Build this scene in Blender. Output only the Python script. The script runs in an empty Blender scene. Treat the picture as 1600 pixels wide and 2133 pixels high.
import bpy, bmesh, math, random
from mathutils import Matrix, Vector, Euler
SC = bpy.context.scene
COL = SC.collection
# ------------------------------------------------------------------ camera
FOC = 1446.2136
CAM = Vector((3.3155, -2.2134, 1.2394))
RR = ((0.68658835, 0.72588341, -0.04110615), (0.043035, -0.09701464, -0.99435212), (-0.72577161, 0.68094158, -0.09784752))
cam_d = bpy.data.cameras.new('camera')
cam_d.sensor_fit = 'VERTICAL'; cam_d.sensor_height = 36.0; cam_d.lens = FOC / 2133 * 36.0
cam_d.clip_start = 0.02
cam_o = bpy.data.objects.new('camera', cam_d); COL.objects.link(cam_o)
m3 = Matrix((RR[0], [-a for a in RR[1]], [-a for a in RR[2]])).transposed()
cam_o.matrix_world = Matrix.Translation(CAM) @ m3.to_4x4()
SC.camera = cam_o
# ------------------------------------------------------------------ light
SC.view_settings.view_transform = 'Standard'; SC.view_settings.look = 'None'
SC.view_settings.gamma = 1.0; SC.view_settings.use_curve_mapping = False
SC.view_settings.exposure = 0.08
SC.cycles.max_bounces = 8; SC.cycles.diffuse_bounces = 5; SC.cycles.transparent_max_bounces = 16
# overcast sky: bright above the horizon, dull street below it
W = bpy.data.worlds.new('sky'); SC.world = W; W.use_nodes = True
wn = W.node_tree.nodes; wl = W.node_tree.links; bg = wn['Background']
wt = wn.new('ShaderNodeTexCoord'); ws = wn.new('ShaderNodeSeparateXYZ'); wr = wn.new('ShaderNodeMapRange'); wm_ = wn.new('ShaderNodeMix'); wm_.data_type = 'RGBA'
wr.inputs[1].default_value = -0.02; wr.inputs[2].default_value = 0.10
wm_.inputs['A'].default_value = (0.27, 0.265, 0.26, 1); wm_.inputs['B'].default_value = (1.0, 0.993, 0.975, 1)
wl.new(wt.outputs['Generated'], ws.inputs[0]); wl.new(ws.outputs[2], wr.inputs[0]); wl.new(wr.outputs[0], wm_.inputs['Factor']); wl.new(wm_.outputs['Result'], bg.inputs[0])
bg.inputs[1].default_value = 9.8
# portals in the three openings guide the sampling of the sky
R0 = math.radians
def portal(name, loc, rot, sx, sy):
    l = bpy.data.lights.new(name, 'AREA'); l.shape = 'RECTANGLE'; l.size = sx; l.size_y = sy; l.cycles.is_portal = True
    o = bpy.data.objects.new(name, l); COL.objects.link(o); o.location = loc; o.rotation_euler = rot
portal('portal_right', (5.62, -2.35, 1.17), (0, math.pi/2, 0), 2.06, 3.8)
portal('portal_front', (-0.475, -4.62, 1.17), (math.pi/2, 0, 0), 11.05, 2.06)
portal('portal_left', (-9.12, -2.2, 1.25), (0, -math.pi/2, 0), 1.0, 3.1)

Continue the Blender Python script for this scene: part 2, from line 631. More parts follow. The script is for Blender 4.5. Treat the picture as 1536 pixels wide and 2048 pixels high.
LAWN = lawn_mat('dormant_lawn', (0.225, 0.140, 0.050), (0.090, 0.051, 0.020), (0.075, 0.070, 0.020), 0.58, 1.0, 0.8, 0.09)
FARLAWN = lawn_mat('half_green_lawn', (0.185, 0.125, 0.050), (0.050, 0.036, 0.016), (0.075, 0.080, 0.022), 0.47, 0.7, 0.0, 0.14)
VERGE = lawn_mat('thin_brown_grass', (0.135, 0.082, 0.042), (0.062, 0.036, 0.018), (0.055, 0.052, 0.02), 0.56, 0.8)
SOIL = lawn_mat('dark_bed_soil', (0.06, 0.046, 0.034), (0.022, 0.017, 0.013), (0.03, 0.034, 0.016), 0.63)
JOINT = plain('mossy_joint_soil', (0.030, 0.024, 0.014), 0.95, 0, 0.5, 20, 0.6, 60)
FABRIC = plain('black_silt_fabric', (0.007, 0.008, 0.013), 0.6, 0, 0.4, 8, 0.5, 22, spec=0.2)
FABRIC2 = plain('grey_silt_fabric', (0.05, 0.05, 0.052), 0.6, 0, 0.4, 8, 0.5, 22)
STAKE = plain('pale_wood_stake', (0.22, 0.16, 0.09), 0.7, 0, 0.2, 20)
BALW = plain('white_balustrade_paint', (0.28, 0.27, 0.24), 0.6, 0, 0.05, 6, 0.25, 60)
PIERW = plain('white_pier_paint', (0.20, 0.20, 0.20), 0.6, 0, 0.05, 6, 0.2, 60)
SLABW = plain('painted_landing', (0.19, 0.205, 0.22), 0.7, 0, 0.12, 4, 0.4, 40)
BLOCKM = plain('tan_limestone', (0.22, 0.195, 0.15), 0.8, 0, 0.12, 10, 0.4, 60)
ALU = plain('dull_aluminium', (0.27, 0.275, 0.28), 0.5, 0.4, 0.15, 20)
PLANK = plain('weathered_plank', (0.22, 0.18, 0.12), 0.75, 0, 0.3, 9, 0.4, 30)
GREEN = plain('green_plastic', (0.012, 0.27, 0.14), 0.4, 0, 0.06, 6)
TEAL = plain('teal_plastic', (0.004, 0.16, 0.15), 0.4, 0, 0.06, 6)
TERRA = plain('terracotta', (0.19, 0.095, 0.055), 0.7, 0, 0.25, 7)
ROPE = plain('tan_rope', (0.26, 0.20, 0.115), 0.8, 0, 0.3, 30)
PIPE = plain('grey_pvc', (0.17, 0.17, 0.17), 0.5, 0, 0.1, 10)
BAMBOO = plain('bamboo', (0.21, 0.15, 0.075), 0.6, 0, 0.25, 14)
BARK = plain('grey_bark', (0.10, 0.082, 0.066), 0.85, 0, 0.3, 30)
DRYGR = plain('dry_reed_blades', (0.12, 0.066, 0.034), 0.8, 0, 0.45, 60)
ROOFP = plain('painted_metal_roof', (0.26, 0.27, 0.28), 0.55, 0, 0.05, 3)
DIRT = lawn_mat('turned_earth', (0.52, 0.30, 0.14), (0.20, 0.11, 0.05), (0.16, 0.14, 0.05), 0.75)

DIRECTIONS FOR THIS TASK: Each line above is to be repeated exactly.

EXERCISE RESPONSE:
Build this scene in Blender. Output only the Python script. The script runs in an empty Blender scene. Treat the picture as 1600 pixels wide and 2133 pixels high.
import bpy, bmesh, math, random
from mathutils import Matrix, Vector, Euler
SC = bpy.context.scene
COL = SC.collection
# ------------------------------------------------------------------ camera
FOC = 1446.2136
CAM = Vector((3.3155, -2.2134, 1.2394))
RR = ((0.68658835, 0.72588341, -0.04110615), (0.043035, -0.09701464, -0.99435212), (-0.72577161, 0.68094158, -0.09784752))
cam_d = bpy.data.cameras.new('camera')
cam_d.sensor_fit = 'VERTICAL'; cam_d.sensor_height = 36.0; cam_d.lens = FOC / 2133 * 36.0
cam_d.clip_start = 0.02
cam_o = bpy.data.objects.new('camera', cam_d); COL.objects.link(cam_o)
m3 = Matrix((RR[0], [-a for a in RR[1]], [-a for a in RR[2]])).transposed()
cam_o.matrix_world = Matrix.Translation(CAM) @ m3.to_4x4()
SC.camera = cam_o
# ------------------------------------------------------------------ light
SC.view_settings.view_transform = 'Standard'; SC.view_settings.look = 'None'
SC.view_settings.gamma = 1.0; SC.view_settings.use_curve_mapping = False
SC.view_settings.exposure = 0.08
SC.cycles.max_bounces = 8; SC.cycles.diffuse_bounces = 5; SC.cycles.transparent_max_bounces = 16
# overcast sky: bright above the horizon, dull street below it
W = bpy.data.worlds.new('sky'); SC.world = W; W.use_nodes = True
wn = W.node_tree.nodes; wl = W.node_tree.links; bg = wn['Background']
wt = wn.new('ShaderNodeTexCoord'); ws = wn.new('ShaderNodeSeparateXYZ'); wr = wn.new('ShaderNodeMapRange'); wm_ = wn.new('ShaderNodeMix'); wm_.data_type = 'RGBA'
wr.inputs[1].default_value = -0.02; wr.inputs[2].default_value = 0.10
wm_.inputs['A'].default_value = (0.27, 0.265, 0.26, 1); wm_.inputs['B'].default_value = (1.0, 0.993, 0.975, 1)
wl.new(wt.outputs['Generated'], ws.inputs[0]); wl.new(ws.outputs[2], wr.inputs[0]); wl.new(wr.outputs[0], wm_.inputs['Factor']); wl.new(wm_.outputs['Result'], bg.inputs[0])
bg.inputs[1].default_value = 9.8
# portals in the three openings guide the sampling of the sky
R0 = math.radians
def portal(name, loc, rot, sx, sy):
    l = bpy.data.lights.new(name, 'AREA'); l.shape = 'RECTANGLE'; l.size = sx; l.size_y = sy; l.cycles.is_portal = True
    o = bpy.data.objects.new(name, l); COL.objects.link(o); o.location = loc; o.rotation_euler = rot
portal('portal_right', (5.62, -2.35, 1.17), (0, math.pi/2, 0), 2.06, 3.8)
portal('portal_front', (-0.475, -4.62, 1.17), (math.pi/2, 0, 0), 11.05, 2.06)
portal('portal_left', (-9.12, -2.2, 1.25), (0, -math.pi/2, 0), 1.0, 3.1)

Continue the Blender Python script for this scene: part 2, from line 631. More parts follow. The script is for Blender 4.5. Treat the picture as 1536 pixels wide and 2048 pixels high.
LAWN = lawn_mat('dormant_lawn', (0.225, 0.140, 0.050), (0.090, 0.051, 0.020), (0.075, 0.070, 0.020), 0.58, 1.0, 0.8, 0.09)
FARLAWN = lawn_mat('half_green_lawn', (0.185, 0.125, 0.050), (0.050, 0.036, 0.016), (0.075, 0.080, 0.022), 0.47, 0.7, 0.0, 0.14)
VERGE = lawn_mat('thin_brown_grass', (0.135, 0.082, 0.042), (0.062, 0.036, 0.018), (0.055, 0.052, 0.02), 0.56, 0.8)
SOIL = lawn_mat('dark_bed_soil', (0.06, 0.046, 0.034), (0.022, 0.017, 0.013), (0.03, 0.034, 0.016), 0.63)
JOINT = plain('mossy_joint_soil', (0.030, 0.024, 0.014), 0.95, 0, 0.5, 20, 0.6, 60)
FABRIC = plain('black_silt_fabric', (0.007, 0.008, 0.013), 0.6, 0, 0.4, 8, 0.5, 22, spec=0.2)
FABRIC2 = plain('grey_silt_fabric', (0.05, 0.05, 0.052), 0.6, 0, 0.4, 8, 0.5, 22)
STAKE = plain('pale_wood_stake', (0.22, 0.16, 0.09), 0.7, 0, 0.2, 20)
BALW = plain('white_balustrade_paint', (0.28, 0.27, 0.24), 0.6, 0, 0.05, 6, 0.25, 60)
PIERW = plain('white_pier_paint', (0.20, 0.20, 0.20), 0.6, 0, 0.05, 6, 0.2, 60)
SLABW = plain('painted_landing', (0.19, 0.205, 0.22), 0.7, 0, 0.12, 4, 0.4, 40)
BLOCKM = plain('tan_limestone', (0.22, 0.195, 0.15), 0.8, 0, 0.12, 10, 0.4, 60)
ALU = plain('dull_aluminium', (0.27, 0.275, 0.28), 0.5, 0.4, 0.15, 20)
PLANK = plain('weathered_plank', (0.22, 0.18, 0.12), 0.75, 0, 0.3, 9, 0.4, 30)
GREEN = plain('green_plastic', (0.012, 0.27, 0.14), 0.4, 0, 0.06, 6)
TEAL = plain('teal_plastic', (0.004, 0.16, 0.15), 0.4, 0, 0.06, 6)
TERRA = plain('terracotta', (0.19, 0.095, 0.055), 0.7, 0, 0.25, 7)
ROPE = plain('tan_rope', (0.26, 0.20, 0.115), 0.8, 0, 0.3, 30)
PIPE = plain('grey_pvc', (0.17, 0.17, 0.17), 0.5, 0, 0.1, 10)
BAMBOO = plain('bamboo', (0.21, 0.15, 0.075), 0.6, 0, 0.25, 14)
BARK = plain('grey_bark', (0.10, 0.082, 0.066), 0.85, 0, 0.3, 30)
DRYGR = plain('dry_reed_blades', (0.12, 0.066, 0.034), 0.8, 0, 0.45, 60)
ROOFP = plain('painted_metal_roof', (0.26, 0.27, 0.28), 0.55, 0, 0.05, 3)
DIRT = lawn_mat('turned_earth', (0.52, 0.30, 0.14), (0.20, 0.11, 0.05), (0.16, 0.14, 0.05), 0.75)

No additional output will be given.